Start of Provided information
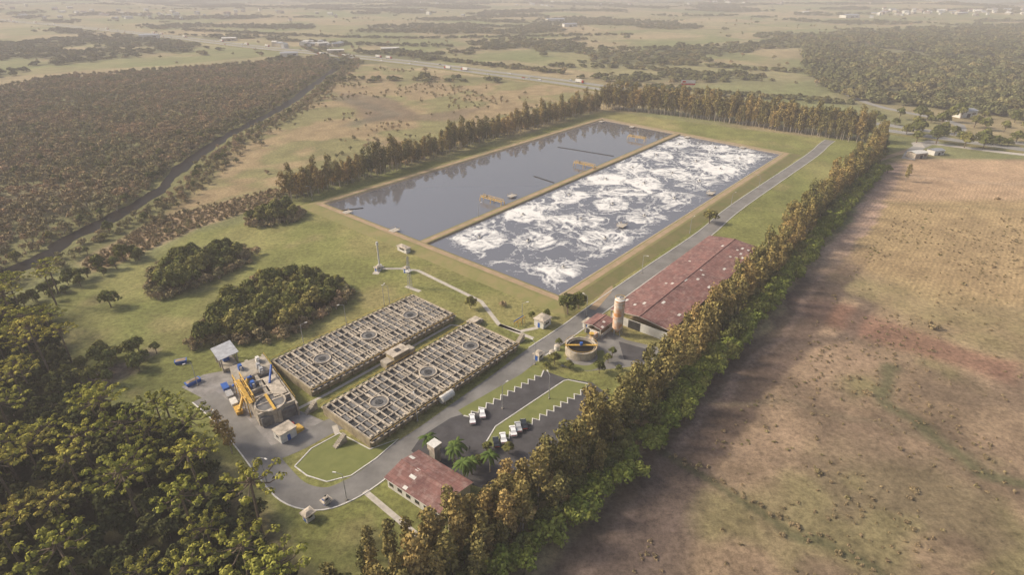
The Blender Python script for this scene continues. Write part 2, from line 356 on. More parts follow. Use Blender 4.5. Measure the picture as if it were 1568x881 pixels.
poly('settling_pond_water',[tuple(A1),tuple(DN),tuple(DF),tuple(A4)],.7,M['wcalm'])
nu,nv=700,300
U,Vv=np.meshgrid(np.linspace(0,1,nu),np.linspace(0,1,nv));U=U.ravel();Vv=Vv.ravel()
def bil(U,V,a=DN,b=DF,c=A2,d=A3):
    P0=a[None]*(1-U)[:,None]+b[None]*U[:,None];P1=c[None]*(1-U)[:,None]+d[None]*U[:,None]
    return P0*(1-V)[:,None]+P1*V[:,None]
P=bil(U,Vv);px,py=P[:,0],P[:,1]
AER=[]
for i in range(7):
    for j in range(3):
        uu=.09+.135*i+.03*(j%2)+R.uniform(-.015,.015);vv=.2+.3*j+R.uniform(-.04,.04)
        AER.append(bil(np.array([uu]),np.array([vv]))[0])
w1=fbm(px/13,py/13,91,4)-.5;w2_=fbm(px/13,py/13,92,4)-.5
qx=px+w1*17;qy=py+w2_*17
def web(s,sd): return np.clip(1-np.abs(fbm(qx/s,qy/s,sd,3)-.5)*8,0,1)
env=np.zeros(len(px));rad=np.zeros(len(px))
for i,a_ in enumerate(AER):
    d=np.hypot(px-a_[0]+w1*11,py-a_[1]+w2_*11);rr=R.uniform(11,15)
    e_=np.exp(-(d/rr)**4)*R.uniform(.75,1.0)
    th=np.arctan2(py-a_[1]+w2_*11,px-a_[0]+w1*11)
    ray=.5+.5*np.cos(th*R.integers(8,13)+w1*12+d*.15);rg=np.exp(-((d-rr*.78)/2.4)**2)
    k_=e_>env;rad=np.where(k_,np.maximum(rg*1.05,ray*np.exp(-((d-rr*.42)/3.8)**2)),rad);env=np.maximum(env,e_)
W1=web(8,44);W2=web(3.4,46);bl=sstep(.5,.68,fbm(qx/22,qy/22,48,3))
far=sstep(.4,.8,U)
foam=env*(.17+.52*rad+.42*np.maximum(W1*.8,W2*.85))+(1-env)*(.46*W1+.30*W2)+bl*.18+far*(.10+.2*W2)
foam+=(fbm(px/40,py/40,13,2)-.5)*.45
edge=np.minimum(np.minimum(U,1-U)*300,np.minimum(Vv,1-Vv)*90)
foam*=.40+.60*sstep(0,10,edge)
idx=np.arange(nu*nv).reshape(nv,nu);F=np.stack([idx[:-1,:-1].ravel(),idx[1:,:-1].ravel(),idx[1:,1:].ravel(),idx[:-1,1:].ravel()],1)[:,::-1].copy()
me=mesh_np('aeration_pond_water',np.stack([px,py,np.full(len(px),.7)],1),F,[M['waer']])
a=me.attributes.new('foam','FLOAT','POINT');a.data.foreach_set('value',foam.astype(np.float32));place('aeration_pond_water',me,0,0)
def offq(Q,d):
    n_=len(Q);L=[]
    for i in range(n_):
        a=np.array(Q[i],float);b_=np.array(Q[(i+1)%n_],float);t=(b_-a)/np.linalg.norm(b_-a);nn=np.array([t[1],-t[0]]);L.append((a+nn*d,t))
    out=[]
    for i in range(n_):
        p,t=L[i-1];q,s=L[i];A=np.array([[t[0],-s[0]],[t[1],-s[1]]]);k_=np.linalg.solve(A,q-p);out.append(p+t*k_[0])
    return out
o=Obj('pond_embankment')
prof=[(-1.2,.2),(1.2,1.55),(2.0,1.6),(5.0,1.6),(6.5,1.55),(12.5,.02)]
loops=[[(*q,zz) for q in offq(PW,d)] for d,zz in prof]
for i in range(len(prof)-1):
    V=loops[i]+loops[i+1];m_=['lining','grass','dirt','grass','grass'][i]
    o.add(['lining','verge','track','shoulder','slope'][i],m_,V,[(j,4+j,4+(j+1)%4,(j+1)%4) for j in range(4)])
o.finish()
t=(DF-DN)/np.linalg.norm(DF-DN);nn=np.array([-t[1],t[0]])
o=Obj('pond_divider_bank');pr=[(-4,.2),(-2.6,1.5),(-1.5,1.52),(1.5,1.52),(2.6,1.5),(4,.2)]
for i in range(5):
    V=[(*(DN-t*2+nn*pr[i][0]),pr[i][1]),(*(DN-t*2+nn*pr[i+1][0]),pr[i+1][1]),(*(DF+t*2+nn*pr[i+1][0]),pr[i+1][1]),(*(DF+t*2+nn*pr[i][0]),pr[i][1])]
    o.add(['lining','verge','track','verge_b','lining_b'][i],['lining','grass','dirt','grass','lining'][i],V,[(3,2,1,0)])
o.finish()
am=Obj('floating_aerator');am.cyl('float','white',0,0,-.1,.35,1.1,n=10);am.cyl('motor','grey',0,0,.35,1.2,.4,n=8)
for k_ in range(3): am.tube('arm','steel',(0,0,.5),(2*math.cos(k_*2.09),2*math.sin(k_*2.09),.1),.08)
ame=am.mesh()
for a_ in AER: place('floating_aerator',ame,a_[0],a_[1],R.uniform(0,6),.7)
for pl in ([(37,474),(55,462),(78,446)],[(15,394),(28,379)],[(-100,326),(-88,330)]):
    ribbon('floating_boom',pl,.9,.95,M['tyre'],h=.3)
def gantry(x_,y_,L_=20):
    g=Obj('yellow_pump_gantry',x_,y_,math.radians(-40))
    for sy in (-1.2,1.2):
        g.tube('frame','yellow',(-L_/2,sy,3.2),(L_/2,sy,3.2),.14);g.tube('frame','yellow',(-L_/2,sy,4.4),(L_/2,sy,4.4),.11)
        k_=-L_/2
        while k_<L_/2-.1:
            g.tube('frame','yellow',(k_,sy,3.2),(k_+1.25,sy,4.4),.06);g.tube('frame','yellow',(k_+1.25,sy,4.4),(k_+2.5,sy,3.2),.06);k_+=2.5
        for lx in (-L_/2,0,L_/2): g.tube('legs','yellow',(lx,sy*1.6,0),(lx,sy,3.2),.2)
    for kx in range(int(L_/1.5)): g.box('deck_slats','yellow',-L_/2+kx*1.5+.4,0,3.22,3.30,.5,2.2)
    g.cyl('motor','grey',-L_/4,0,3.4,4.8,.6,n=10);g.finish()
gantry(-12,339,17);gantry(52,415,17);gantry(105,497,16)
def deck(x_,y_,a_=ga):
    d=Obj('pond_service_deck',x_,y_,a_);d.box('slab','path',0,0,1.5,1.75,5,4)
    for sx in(-2.3,2.3):
        for sy in(-1.8,1.8): d.tube('rail','yellow',(sx,sy,1.7),(sx,sy,2.8),.06)
    d.tube('rail','yellow',(-2.3,-1.8,2.8),(2.3,-1.8,2.8),.06);d.tube('rail','yellow',(-2.3,1.8,2.8),(2.3,1.8,2.8),.06);d.box('legs','conc',0,0,0,1.5,1.2,1.2);d.finish()
for p in ((-95,321),(-63,293),(85,568),(110,545),(150,505),(185,470),(0,350),(60,300),(125,355)): deck(*p)

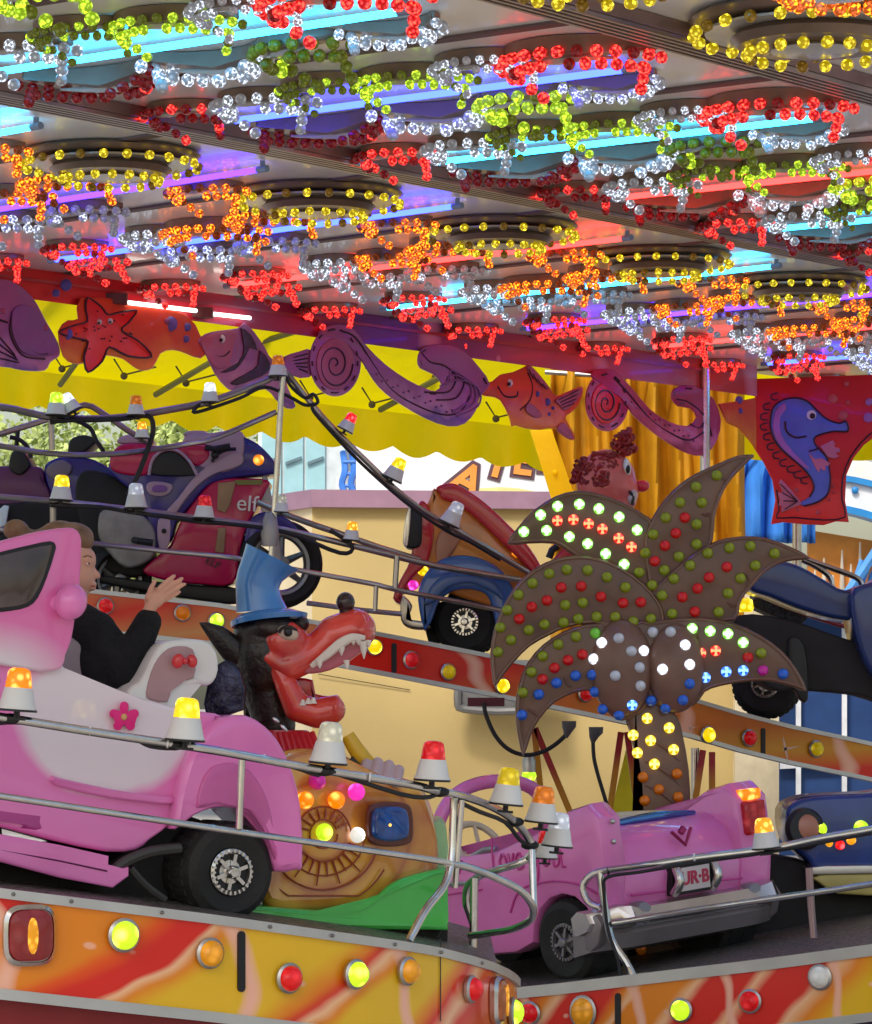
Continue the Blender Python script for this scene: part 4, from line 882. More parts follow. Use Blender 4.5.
End of Provided information
Exercise details: Set down the complete material exactly, but do not include the images.

Result of the exercise:
The Blender Python script for this scene continues. Write part 2, from line 356 on. More parts follow. Use Blender 4.5. Measure the picture as if it were 1568x881 pixels.
poly('settling_pond_water',[tuple(A1),tuple(DN),tuple(DF),tuple(A4)],.7,M['wcalm'])
nu,nv=700,300
U,Vv=np.meshgrid(np.linspace(0,1,nu),np.linspace(0,1,nv));U=U.ravel();Vv=Vv.ravel()
def bil(U,V,a=DN,b=DF,c=A2,d=A3):
    P0=a[None]*(1-U)[:,None]+b[None]*U[:,None];P1=c[None]*(1-U)[:,None]+d[None]*U[:,None]
    return P0*(1-V)[:,None]+P1*V[:,None]
P=bil(U,Vv);px,py=P[:,0],P[:,1]
AER=[]
for i in range(7):
    for j in range(3):
        uu=.09+.135*i+.03*(j%2)+R.uniform(-.015,.015);vv=.2+.3*j+R.uniform(-.04,.04)
        AER.append(bil(np.array([uu]),np.array([vv]))[0])
w1=fbm(px/13,py/13,91,4)-.5;w2_=fbm(px/13,py/13,92,4)-.5
qx=px+w1*17;qy=py+w2_*17
def web(s,sd): return np.clip(1-np.abs(fbm(qx/s,qy/s,sd,3)-.5)*8,0,1)
env=np.zeros(len(px));rad=np.zeros(len(px))
for i,a_ in enumerate(AER):
    d=np.hypot(px-a_[0]+w1*11,py-a_[1]+w2_*11);rr=R.uniform(11,15)
    e_=np.exp(-(d/rr)**4)*R.uniform(.75,1.0)
    th=np.arctan2(py-a_[1]+w2_*11,px-a_[0]+w1*11)
    ray=.5+.5*np.cos(th*R.integers(8,13)+w1*12+d*.15);rg=np.exp(-((d-rr*.78)/2.4)**2)
    k_=e_>env;rad=np.where(k_,np.maximum(rg*1.05,ray*np.exp(-((d-rr*.42)/3.8)**2)),rad);env=np.maximum(env,e_)
W1=web(8,44);W2=web(3.4,46);bl=sstep(.5,.68,fbm(qx/22,qy/22,48,3))
far=sstep(.4,.8,U)
foam=env*(.17+.52*rad+.42*np.maximum(W1*.8,W2*.85))+(1-env)*(.46*W1+.30*W2)+bl*.18+far*(.10+.2*W2)
foam+=(fbm(px/40,py/40,13,2)-.5)*.45
edge=np.minimum(np.minimum(U,1-U)*300,np.minimum(Vv,1-Vv)*90)
foam*=.40+.60*sstep(0,10,edge)
idx=np.arange(nu*nv).reshape(nv,nu);F=np.stack([idx[:-1,:-1].ravel(),idx[1:,:-1].ravel(),idx[1:,1:].ravel(),idx[:-1,1:].ravel()],1)[:,::-1].copy()
me=mesh_np('aeration_pond_water',np.stack([px,py,np.full(len(px),.7)],1),F,[M['waer']])
a=me.attributes.new('foam','FLOAT','POINT');a.data.foreach_set('value',foam.astype(np.float32));place('aeration_pond_water',me,0,0)
def offq(Q,d):
    n_=len(Q);L=[]
    for i in range(n_):
        a=np.array(Q[i],float);b_=np.array(Q[(i+1)%n_],float);t=(b_-a)/np.linalg.norm(b_-a);nn=np.array([t[1],-t[0]]);L.append((a+nn*d,t))
    out=[]
    for i in range(n_):
        p,t=L[i-1];q,s=L[i];A=np.array([[t[0],-s[0]],[t[1],-s[1]]]);k_=np.linalg.solve(A,q-p);out.append(p+t*k_[0])
    return out
o=Obj('pond_embankment')
prof=[(-1.2,.2),(1.2,1.55),(2.0,1.6),(5.0,1.6),(6.5,1.55),(12.5,.02)]
loops=[[(*q,zz) for q in offq(PW,d)] for d,zz in prof]
for i in range(len(prof)-1):
    V=loops[i]+loops[i+1];m_=['lining','grass','dirt','grass','grass'][i]
    o.add(['lining','verge','track','shoulder','slope'][i],m_,V,[(j,4+j,4+(j+1)%4,(j+1)%4) for j in range(4)])
o.finish()
t=(DF-DN)/np.linalg.norm(DF-DN);nn=np.array([-t[1],t[0]])
o=Obj('pond_divider_bank');pr=[(-4,.2),(-2.6,1.5),(-1.5,1.52),(1.5,1.52),(2.6,1.5),(4,.2)]
for i in range(5):
    V=[(*(DN-t*2+nn*pr[i][0]),pr[i][1]),(*(DN-t*2+nn*pr[i+1][0]),pr[i+1][1]),(*(DF+t*2+nn*pr[i+1][0]),pr[i+1][1]),(*(DF+t*2+nn*pr[i][0]),pr[i][1])]
    o.add(['lining','verge','track','verge_b','lining_b'][i],['lining','grass','dirt','grass','lining'][i],V,[(3,2,1,0)])
o.finish()
am=Obj('floating_aerator');am.cyl('float','white',0,0,-.1,.35,1.1,n=10);am.cyl('motor','grey',0,0,.35,1.2,.4,n=8)
for k_ in range(3): am.tube('arm','steel',(0,0,.5),(2*math.cos(k_*2.09),2*math.sin(k_*2.09),.1),.08)
ame=am.mesh()
for a_ in AER: place('floating_aerator',ame,a_[0],a_[1],R.uniform(0,6),.7)
for pl in ([(37,474),(55,462),(78,446)],[(15,394),(28,379)],[(-100,326),(-88,330)]):
    ribbon('floating_boom',pl,.9,.95,M['tyre'],h=.3)
def gantry(x_,y_,L_=20):
    g=Obj('yellow_pump_gantry',x_,y_,math.radians(-40))
    for sy in (-1.2,1.2):
        g.tube('frame','yellow',(-L_/2,sy,3.2),(L_/2,sy,3.2),.14);g.tube('frame','yellow',(-L_/2,sy,4.4),(L_/2,sy,4.4),.11)
        k_=-L_/2
        while k_<L_/2-.1:
            g.tube('frame','yellow',(k_,sy,3.2),(k_+1.25,sy,4.4),.06);g.tube('frame','yellow',(k_+1.25,sy,4.4),(k_+2.5,sy,3.2),.06);k_+=2.5
        for lx in (-L_/2,0,L_/2): g.tube('legs','yellow',(lx,sy*1.6,0),(lx,sy,3.2),.2)
    for kx in range(int(L_/1.5)): g.box('deck_slats','yellow',-L_/2+kx*1.5+.4,0,3.22,3.30,.5,2.2)
    g.cyl('motor','grey',-L_/4,0,3.4,4.8,.6,n=10);g.finish()
gantry(-12,339,17);gantry(52,415,17);gantry(105,497,16)
def deck(x_,y_,a_=ga):
    d=Obj('pond_service_deck',x_,y_,a_);d.box('slab','path',0,0,1.5,1.75,5,4)
    for sx in(-2.3,2.3):
        for sy in(-1.8,1.8): d.tube('rail','yellow',(sx,sy,1.7),(sx,sy,2.8),.06)
    d.tube('rail','yellow',(-2.3,-1.8,2.8),(2.3,-1.8,2.8),.06);d.tube('rail','yellow',(-2.3,1.8,2.8),(2.3,1.8,2.8),.06);d.box('legs','conc',0,0,0,1.5,1.2,1.2);d.finish()
for p in ((-95,321),(-63,293),(85,568),(110,545),(150,505),(185,470),(0,350),(60,300),(125,355)): deck(*p)

Continue the Blender Python script for this scene: part 4, from line 882. More parts follow. Use Blender 4.5.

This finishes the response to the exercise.